Thursday, June 10, 2010

Small Hudson Valley Town Rocked by Pre-World Cup Violence! Dozens Flee!

There are lots of British expatriates here in Beacon, and obviously a lot of native Americans too, though the kind who were simply born here, rather than descendants of aboriginal peoples with feather headdresses and whooping. In advance of England and the USA squaring off against each other on Saturday in each country’s first World Cup game, you might have expected at least a few punchups, as the Brits would have referred to them, but so far there hasn’t been a single reported case of Anglo-American violence. Even at our most popular pub, the Queen's Legs ("We're always open" (thanks, TLD)), there hasn't been a single incident of head-butting.

If only that were true our other ethnic communities were getting along as well.

Last night on Main Street, a group of Honduran thugs stood out in front of our most popular Swiss restaurant chanting, “Federer [the famous Swiss tennis champion] sucks,” and challenging members of the wait staff to refute that Switzerland’s alleged neutrality during World War II was morally indefensible, their argument being that there was noting morally ambiguous about Nazism, to which the only reasonable response was outrage. My understanding is that none of the Swiss servers was born fewer than 30 years after Adolf Hitler’s suicide, but the Hondurans reportedly weren’t accepting that as an excuse.

Over on South Chestnut Street, an unlikely coalition of snarling Nigerian and South Korean students cornered Bob Papadakis, the owner of one of the city’s most popular Italian restaurants (not a single one of which, as in most places in America, has even one Italian employee), and berated him for the dismal fiscal health of the country of his Greek grandparents jeopardizing the European economy as a whole, and thus the global economy. Neighbors report that he tried to placate his tormentors by inviting them in for a glass of ouzo, but that none accepted it. If there’s some small solace in this, it’s that Nigerians and South Koreans were able to put their own traditional animus aside for a moment in pursuit of a common persecution of a third nationality.

I hear now as I write this that a group of North Koreans has assembled outside our sole Ivorian delicatessen waving placards that on one side depict their so-called Dear Leader, Kim Jong-il, looking both younger and more attractive than in real life, and, on the other, Ivory Coast striker Didier Drogba, looking sort of like Willie Horton in those TV ads designed to lead voters in the 1988 presidential election fearful that Democratic candidate Michael Dukakis would fill America’s streets with capriciously paroled rapists and murderers.
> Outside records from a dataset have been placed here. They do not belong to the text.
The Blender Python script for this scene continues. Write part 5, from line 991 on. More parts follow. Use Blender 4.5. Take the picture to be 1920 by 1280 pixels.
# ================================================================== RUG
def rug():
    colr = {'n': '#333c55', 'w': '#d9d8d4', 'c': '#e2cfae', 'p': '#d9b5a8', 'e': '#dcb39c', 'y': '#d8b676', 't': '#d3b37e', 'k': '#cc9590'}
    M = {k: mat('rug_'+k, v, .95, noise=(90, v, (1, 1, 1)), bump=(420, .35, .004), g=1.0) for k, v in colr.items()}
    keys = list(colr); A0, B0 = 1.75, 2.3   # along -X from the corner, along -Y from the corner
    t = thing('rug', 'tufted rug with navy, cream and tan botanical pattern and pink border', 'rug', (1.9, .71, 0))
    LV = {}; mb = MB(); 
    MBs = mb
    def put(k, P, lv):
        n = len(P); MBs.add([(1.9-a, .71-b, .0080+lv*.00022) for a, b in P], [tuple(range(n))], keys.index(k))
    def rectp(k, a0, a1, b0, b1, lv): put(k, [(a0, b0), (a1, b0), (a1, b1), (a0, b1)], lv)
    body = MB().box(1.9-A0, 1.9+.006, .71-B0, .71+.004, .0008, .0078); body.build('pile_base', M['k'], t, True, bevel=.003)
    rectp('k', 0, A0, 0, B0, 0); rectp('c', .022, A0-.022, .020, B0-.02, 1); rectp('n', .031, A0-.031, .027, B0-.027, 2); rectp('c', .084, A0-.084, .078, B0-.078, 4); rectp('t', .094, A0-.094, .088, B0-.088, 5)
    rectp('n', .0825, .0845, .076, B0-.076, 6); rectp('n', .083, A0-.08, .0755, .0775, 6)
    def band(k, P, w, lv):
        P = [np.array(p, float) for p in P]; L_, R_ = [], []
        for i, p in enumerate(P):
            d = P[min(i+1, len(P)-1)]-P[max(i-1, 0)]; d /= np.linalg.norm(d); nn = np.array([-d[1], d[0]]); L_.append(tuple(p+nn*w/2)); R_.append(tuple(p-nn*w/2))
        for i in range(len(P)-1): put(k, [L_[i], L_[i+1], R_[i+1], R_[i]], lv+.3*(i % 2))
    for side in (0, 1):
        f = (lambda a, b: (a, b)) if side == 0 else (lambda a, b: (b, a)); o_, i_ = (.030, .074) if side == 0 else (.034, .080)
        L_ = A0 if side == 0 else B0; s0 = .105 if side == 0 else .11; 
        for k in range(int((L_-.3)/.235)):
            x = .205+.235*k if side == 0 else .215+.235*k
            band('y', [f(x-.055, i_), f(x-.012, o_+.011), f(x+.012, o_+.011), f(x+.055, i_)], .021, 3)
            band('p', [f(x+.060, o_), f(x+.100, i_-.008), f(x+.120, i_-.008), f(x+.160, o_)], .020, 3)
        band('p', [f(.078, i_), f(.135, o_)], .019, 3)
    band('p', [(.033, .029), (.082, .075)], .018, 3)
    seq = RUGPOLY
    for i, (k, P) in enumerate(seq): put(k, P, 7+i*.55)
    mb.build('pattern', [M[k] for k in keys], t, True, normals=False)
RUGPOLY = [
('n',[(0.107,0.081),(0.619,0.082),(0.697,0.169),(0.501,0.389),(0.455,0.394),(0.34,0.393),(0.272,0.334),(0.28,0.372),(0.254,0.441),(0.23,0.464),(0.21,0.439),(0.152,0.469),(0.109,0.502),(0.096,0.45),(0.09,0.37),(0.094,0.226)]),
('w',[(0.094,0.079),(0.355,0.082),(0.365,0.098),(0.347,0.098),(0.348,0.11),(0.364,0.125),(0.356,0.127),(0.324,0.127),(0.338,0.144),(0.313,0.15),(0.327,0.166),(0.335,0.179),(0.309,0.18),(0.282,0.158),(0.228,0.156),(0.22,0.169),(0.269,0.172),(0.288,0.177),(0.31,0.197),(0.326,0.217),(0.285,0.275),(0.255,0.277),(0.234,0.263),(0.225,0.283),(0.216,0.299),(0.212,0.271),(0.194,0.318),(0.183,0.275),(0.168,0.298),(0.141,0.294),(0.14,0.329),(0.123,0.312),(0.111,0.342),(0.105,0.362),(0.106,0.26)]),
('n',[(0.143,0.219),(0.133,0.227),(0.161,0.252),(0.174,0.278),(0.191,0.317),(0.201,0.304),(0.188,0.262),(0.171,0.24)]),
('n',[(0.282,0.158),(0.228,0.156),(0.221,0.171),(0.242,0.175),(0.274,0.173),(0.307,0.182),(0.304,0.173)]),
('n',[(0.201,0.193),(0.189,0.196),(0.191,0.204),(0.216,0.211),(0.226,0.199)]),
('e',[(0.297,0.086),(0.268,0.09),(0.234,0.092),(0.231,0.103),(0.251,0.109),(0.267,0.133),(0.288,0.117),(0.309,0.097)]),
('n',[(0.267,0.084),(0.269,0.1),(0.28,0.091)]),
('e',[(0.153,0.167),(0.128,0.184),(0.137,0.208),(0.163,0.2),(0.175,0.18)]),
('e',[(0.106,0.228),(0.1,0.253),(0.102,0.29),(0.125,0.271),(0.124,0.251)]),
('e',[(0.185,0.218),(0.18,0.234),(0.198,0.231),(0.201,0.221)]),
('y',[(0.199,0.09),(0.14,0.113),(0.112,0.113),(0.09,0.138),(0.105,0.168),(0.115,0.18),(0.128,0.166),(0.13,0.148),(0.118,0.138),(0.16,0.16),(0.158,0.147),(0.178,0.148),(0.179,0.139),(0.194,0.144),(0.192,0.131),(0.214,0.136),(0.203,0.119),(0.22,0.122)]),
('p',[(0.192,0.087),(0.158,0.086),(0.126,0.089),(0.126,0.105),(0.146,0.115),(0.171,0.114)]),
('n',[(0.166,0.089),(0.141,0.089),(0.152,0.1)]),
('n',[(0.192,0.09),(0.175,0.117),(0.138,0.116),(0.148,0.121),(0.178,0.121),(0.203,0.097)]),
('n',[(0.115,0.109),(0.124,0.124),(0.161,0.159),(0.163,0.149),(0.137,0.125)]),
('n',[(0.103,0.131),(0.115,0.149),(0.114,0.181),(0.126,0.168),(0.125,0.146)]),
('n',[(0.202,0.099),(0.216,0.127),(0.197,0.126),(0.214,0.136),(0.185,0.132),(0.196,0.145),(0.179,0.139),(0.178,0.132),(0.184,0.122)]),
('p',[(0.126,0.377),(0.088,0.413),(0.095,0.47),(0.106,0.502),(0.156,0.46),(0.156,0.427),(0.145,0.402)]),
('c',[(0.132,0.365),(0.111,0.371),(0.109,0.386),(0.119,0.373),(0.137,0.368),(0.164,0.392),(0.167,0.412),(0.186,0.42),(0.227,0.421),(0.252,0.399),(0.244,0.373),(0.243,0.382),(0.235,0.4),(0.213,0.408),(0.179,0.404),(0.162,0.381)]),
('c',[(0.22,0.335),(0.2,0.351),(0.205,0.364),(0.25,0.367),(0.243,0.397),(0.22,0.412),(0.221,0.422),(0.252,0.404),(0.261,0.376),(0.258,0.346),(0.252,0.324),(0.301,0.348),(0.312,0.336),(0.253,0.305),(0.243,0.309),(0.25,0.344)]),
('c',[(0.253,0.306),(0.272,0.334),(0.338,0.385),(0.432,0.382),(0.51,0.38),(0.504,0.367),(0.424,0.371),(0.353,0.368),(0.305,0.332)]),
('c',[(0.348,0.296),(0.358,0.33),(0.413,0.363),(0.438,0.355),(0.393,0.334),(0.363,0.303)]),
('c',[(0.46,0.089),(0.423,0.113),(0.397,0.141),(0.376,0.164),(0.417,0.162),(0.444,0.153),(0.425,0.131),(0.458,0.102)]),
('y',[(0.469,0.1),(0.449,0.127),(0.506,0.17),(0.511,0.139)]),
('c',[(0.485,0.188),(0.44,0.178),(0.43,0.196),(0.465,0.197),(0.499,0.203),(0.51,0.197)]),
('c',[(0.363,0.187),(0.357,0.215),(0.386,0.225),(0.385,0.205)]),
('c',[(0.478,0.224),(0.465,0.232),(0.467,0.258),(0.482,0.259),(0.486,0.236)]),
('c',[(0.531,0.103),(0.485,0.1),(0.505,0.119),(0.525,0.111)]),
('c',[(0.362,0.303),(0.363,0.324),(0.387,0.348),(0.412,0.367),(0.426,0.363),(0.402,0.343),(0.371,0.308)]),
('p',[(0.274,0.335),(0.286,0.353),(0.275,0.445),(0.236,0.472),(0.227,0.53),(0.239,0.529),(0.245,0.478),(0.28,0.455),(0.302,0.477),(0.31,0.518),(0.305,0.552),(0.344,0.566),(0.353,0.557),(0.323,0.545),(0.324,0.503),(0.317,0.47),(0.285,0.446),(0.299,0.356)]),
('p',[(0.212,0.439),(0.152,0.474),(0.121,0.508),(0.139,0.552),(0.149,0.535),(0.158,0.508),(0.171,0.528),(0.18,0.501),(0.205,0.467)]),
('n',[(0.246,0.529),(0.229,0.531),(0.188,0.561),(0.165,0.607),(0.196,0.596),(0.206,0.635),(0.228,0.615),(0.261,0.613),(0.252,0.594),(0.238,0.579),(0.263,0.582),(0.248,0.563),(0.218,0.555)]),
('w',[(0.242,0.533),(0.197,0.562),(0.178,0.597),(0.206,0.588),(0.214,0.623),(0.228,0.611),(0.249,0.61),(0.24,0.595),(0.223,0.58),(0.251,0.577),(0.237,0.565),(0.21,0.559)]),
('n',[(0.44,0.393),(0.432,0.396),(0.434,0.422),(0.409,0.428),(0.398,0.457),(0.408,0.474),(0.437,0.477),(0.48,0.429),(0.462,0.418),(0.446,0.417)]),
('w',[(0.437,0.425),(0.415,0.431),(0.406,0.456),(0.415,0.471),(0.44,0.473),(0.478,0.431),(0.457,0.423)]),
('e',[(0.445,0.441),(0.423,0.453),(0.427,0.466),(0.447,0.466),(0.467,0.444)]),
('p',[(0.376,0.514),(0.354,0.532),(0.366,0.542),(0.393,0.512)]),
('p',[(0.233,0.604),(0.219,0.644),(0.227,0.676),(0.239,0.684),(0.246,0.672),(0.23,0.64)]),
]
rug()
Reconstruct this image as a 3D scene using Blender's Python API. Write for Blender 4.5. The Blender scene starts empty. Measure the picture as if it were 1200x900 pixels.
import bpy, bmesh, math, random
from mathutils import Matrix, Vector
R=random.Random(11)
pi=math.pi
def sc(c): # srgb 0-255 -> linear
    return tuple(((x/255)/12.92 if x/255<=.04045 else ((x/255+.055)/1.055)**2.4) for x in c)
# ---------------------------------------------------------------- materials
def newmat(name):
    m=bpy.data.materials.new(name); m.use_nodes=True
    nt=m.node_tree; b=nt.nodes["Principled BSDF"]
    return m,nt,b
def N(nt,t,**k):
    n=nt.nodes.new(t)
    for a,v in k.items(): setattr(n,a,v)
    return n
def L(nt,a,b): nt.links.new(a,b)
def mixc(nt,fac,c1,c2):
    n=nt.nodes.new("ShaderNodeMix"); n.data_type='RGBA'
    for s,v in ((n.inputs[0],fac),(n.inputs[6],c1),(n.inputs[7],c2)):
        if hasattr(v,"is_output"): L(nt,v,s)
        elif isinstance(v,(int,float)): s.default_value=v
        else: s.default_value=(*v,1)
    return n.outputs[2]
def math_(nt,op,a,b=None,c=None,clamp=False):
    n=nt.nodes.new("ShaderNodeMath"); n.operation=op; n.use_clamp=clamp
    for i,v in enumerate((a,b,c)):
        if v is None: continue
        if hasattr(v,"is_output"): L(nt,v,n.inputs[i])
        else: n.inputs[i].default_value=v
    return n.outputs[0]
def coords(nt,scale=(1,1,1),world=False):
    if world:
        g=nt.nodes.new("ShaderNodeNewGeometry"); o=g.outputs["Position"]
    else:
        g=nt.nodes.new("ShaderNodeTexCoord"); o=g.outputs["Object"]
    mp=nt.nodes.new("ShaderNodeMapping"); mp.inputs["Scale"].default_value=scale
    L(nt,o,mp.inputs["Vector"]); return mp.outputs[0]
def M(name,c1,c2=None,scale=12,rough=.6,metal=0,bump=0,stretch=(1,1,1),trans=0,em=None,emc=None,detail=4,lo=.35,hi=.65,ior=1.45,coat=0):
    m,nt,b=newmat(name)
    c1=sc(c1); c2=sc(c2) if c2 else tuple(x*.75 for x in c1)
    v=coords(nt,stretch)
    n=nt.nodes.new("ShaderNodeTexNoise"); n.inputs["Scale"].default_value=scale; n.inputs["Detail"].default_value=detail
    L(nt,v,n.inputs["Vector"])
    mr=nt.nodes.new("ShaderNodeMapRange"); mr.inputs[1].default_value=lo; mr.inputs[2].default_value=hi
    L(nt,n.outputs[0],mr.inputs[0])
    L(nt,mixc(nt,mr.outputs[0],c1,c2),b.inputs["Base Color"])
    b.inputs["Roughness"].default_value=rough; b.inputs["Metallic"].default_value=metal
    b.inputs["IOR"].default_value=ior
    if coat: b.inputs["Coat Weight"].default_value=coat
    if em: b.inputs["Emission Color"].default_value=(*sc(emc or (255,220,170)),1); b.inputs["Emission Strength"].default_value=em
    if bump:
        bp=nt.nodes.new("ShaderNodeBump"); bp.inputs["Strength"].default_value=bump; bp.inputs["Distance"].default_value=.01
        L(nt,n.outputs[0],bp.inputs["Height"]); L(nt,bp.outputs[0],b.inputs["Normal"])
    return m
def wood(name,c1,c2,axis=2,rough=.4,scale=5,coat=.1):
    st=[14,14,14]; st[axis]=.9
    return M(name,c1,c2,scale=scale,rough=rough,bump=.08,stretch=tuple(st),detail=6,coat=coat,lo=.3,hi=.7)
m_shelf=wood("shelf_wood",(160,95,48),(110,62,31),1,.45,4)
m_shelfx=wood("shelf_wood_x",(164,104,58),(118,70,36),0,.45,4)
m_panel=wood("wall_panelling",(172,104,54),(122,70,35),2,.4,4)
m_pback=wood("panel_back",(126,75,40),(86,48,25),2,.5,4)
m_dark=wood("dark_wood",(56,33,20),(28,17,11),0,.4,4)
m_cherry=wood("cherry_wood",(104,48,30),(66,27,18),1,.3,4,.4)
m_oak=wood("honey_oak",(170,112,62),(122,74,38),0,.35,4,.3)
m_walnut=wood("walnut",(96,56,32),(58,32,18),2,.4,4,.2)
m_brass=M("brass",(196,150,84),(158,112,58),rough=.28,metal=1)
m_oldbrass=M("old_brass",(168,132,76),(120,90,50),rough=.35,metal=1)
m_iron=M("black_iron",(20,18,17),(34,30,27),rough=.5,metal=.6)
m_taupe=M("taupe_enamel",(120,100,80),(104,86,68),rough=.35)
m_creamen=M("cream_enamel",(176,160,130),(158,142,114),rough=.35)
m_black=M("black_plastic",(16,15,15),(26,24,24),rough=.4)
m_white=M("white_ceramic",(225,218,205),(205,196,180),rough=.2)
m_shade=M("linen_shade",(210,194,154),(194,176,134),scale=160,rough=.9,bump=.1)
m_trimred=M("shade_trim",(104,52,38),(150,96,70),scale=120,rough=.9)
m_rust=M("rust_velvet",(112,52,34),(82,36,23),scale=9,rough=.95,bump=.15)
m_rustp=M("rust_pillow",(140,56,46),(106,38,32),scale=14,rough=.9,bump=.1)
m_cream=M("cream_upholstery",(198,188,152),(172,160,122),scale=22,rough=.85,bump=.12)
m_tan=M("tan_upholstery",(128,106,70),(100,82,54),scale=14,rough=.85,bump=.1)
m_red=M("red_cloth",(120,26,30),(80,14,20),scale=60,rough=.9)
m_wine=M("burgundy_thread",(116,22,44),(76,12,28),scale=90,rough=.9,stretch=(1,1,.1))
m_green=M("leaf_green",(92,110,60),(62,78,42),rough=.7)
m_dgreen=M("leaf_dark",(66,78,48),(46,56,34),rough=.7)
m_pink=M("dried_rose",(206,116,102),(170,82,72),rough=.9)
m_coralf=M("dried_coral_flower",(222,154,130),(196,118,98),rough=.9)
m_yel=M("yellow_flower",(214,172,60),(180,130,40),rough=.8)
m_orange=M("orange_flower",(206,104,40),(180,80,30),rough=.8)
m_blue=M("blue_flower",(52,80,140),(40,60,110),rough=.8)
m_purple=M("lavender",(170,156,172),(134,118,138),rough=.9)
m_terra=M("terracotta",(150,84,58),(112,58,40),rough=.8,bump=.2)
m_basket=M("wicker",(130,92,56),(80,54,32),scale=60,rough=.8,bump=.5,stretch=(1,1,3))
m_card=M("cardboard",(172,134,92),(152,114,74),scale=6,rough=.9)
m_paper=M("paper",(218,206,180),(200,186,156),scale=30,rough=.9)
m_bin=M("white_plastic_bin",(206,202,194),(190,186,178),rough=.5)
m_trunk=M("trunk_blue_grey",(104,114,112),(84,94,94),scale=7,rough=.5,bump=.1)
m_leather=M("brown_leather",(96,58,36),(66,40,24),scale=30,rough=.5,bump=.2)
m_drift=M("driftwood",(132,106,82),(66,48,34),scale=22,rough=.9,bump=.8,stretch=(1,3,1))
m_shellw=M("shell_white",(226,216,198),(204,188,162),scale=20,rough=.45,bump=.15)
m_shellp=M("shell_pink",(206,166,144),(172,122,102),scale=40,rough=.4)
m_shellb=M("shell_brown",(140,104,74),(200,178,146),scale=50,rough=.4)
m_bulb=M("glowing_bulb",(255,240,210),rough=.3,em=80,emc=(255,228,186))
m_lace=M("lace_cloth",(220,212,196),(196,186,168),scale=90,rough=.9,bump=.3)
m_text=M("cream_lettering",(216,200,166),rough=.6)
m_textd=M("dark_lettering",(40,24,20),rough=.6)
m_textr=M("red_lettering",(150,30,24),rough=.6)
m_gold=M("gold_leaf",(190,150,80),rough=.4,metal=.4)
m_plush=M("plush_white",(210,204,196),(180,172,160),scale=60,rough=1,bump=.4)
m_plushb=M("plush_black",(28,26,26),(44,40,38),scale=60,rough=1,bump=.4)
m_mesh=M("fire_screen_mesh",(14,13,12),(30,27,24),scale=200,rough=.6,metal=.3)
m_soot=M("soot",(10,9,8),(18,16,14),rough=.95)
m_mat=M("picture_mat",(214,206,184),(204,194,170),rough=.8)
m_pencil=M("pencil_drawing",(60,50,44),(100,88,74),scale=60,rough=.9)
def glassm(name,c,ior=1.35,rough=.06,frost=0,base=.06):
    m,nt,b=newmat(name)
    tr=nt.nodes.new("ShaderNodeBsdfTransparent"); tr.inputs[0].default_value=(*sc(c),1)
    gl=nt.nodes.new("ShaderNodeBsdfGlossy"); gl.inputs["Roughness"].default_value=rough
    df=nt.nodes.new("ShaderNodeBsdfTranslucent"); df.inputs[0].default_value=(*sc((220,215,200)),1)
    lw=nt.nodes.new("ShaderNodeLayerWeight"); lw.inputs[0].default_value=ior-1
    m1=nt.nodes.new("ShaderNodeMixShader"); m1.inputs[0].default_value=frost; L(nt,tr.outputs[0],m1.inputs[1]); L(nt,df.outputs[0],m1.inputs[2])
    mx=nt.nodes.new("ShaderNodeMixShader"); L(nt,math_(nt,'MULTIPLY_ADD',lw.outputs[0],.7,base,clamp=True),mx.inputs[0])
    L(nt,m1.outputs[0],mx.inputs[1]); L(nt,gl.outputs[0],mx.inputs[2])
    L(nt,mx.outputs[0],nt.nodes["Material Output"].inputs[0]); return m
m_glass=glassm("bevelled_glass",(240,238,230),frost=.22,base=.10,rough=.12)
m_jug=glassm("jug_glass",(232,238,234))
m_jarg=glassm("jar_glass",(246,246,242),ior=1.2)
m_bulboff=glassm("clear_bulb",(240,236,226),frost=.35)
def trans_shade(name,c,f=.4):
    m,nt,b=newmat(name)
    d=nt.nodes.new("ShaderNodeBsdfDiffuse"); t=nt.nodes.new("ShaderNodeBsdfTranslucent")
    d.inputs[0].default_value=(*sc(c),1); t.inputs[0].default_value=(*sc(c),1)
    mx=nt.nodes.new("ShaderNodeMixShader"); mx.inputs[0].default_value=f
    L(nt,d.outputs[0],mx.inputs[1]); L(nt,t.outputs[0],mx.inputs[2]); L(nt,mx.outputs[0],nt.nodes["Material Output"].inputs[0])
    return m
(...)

Many experts believe that Spain will emerge the winner of this year’s competition. Far better Spain, I think, than North Korea. I have long regarded Spanish cuisine as western Europe’s most delicious, and think it infinitely endearing that Spaniards lisp as a matter of course, pronouncing Ibiza, for instance, as Daffy Duck would. It fascinates me that the Brits, among whom I used to live, are quite happy to pronounce Ibiza as the Spaniards themselves do — and to go there in vast numbers in their late teens to behave as obnoxiously as it is possible to behave — even while staunchly refusing to acknowledge that Tenerife has four syllables, rather than three. Londoners will compound this by insisting on pronouncing the vowel in taco, for instance, like that in the English word hat, though their pronunciation of dance, for instance (they pronounce the vowel as in want) suggests it’s just sheer contrariness at work — or, as they would put it, bloody-mindedness.